--- Entries with scene source code ---
# # # # #
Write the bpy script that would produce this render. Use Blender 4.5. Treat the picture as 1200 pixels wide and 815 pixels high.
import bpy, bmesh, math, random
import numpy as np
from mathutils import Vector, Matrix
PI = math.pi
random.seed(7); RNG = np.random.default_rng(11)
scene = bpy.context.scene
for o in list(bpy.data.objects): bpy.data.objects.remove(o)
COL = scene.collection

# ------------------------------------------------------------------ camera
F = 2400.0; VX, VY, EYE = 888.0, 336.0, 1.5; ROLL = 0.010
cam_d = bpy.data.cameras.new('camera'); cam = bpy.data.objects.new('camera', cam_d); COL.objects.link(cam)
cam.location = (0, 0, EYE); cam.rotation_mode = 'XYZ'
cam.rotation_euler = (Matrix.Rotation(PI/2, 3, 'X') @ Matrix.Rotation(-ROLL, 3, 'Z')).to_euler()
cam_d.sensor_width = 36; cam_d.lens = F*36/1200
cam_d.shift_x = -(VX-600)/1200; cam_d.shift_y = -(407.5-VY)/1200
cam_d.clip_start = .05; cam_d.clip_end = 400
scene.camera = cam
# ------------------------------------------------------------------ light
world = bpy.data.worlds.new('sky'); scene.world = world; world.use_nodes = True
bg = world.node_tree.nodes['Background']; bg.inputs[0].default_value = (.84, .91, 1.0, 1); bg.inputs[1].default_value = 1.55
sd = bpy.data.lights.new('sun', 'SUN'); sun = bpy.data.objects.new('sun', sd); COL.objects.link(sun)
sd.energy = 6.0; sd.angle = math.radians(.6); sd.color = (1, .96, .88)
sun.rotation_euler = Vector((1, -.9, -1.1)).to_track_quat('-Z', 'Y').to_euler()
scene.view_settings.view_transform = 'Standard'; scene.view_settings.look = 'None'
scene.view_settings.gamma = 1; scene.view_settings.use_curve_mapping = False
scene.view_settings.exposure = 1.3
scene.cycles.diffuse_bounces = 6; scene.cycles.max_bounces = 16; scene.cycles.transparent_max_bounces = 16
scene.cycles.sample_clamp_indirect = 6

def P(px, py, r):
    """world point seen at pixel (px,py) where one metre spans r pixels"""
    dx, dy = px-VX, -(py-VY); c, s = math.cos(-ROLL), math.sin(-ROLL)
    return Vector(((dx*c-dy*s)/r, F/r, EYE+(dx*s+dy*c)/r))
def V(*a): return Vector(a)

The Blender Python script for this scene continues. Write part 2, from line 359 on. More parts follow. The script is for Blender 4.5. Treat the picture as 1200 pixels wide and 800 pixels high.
# # # # #
--- SET TASK ---
Copy out each record from above, exactly.

--- COMPLETE ANSWER ---
Write the bpy script that would produce this render. Use Blender 4.5. Treat the picture as 1200 pixels wide and 815 pixels high.
import bpy, bmesh, math, random
import numpy as np
from mathutils import Vector, Matrix
PI = math.pi
random.seed(7); RNG = np.random.default_rng(11)
scene = bpy.context.scene
for o in list(bpy.data.objects): bpy.data.objects.remove(o)
COL = scene.collection

# ------------------------------------------------------------------ camera
F = 2400.0; VX, VY, EYE = 888.0, 336.0, 1.5; ROLL = 0.010
cam_d = bpy.data.cameras.new('camera'); cam = bpy.data.objects.new('camera', cam_d); COL.objects.link(cam)
cam.location = (0, 0, EYE); cam.rotation_mode = 'XYZ'
cam.rotation_euler = (Matrix.Rotation(PI/2, 3, 'X') @ Matrix.Rotation(-ROLL, 3, 'Z')).to_euler()
cam_d.sensor_width = 36; cam_d.lens = F*36/1200
cam_d.shift_x = -(VX-600)/1200; cam_d.shift_y = -(407.5-VY)/1200
cam_d.clip_start = .05; cam_d.clip_end = 400
scene.camera = cam
# ------------------------------------------------------------------ light
world = bpy.data.worlds.new('sky'); scene.world = world; world.use_nodes = True
bg = world.node_tree.nodes['Background']; bg.inputs[0].default_value = (.84, .91, 1.0, 1); bg.inputs[1].default_value = 1.55
sd = bpy.data.lights.new('sun', 'SUN'); sun = bpy.data.objects.new('sun', sd); COL.objects.link(sun)
sd.energy = 6.0; sd.angle = math.radians(.6); sd.color = (1, .96, .88)
sun.rotation_euler = Vector((1, -.9, -1.1)).to_track_quat('-Z', 'Y').to_euler()
scene.view_settings.view_transform = 'Standard'; scene.view_settings.look = 'None'
scene.view_settings.gamma = 1; scene.view_settings.use_curve_mapping = False
scene.view_settings.exposure = 1.3
scene.cycles.diffuse_bounces = 6; scene.cycles.max_bounces = 16; scene.cycles.transparent_max_bounces = 16
scene.cycles.sample_clamp_indirect = 6

def P(px, py, r):
    """world point seen at pixel (px,py) where one metre spans r pixels"""
    dx, dy = px-VX, -(py-VY); c, s = math.cos(-ROLL), math.sin(-ROLL)
    return Vector(((dx*c-dy*s)/r, F/r, EYE+(dx*s+dy*c)/r))
def V(*a): return Vector(a)

The Blender Python script for this scene continues. Write part 2, from line 359 on. More parts follow. The script is for Blender 4.5. Treat the picture as 1200 pixels wide and 800 pixels high.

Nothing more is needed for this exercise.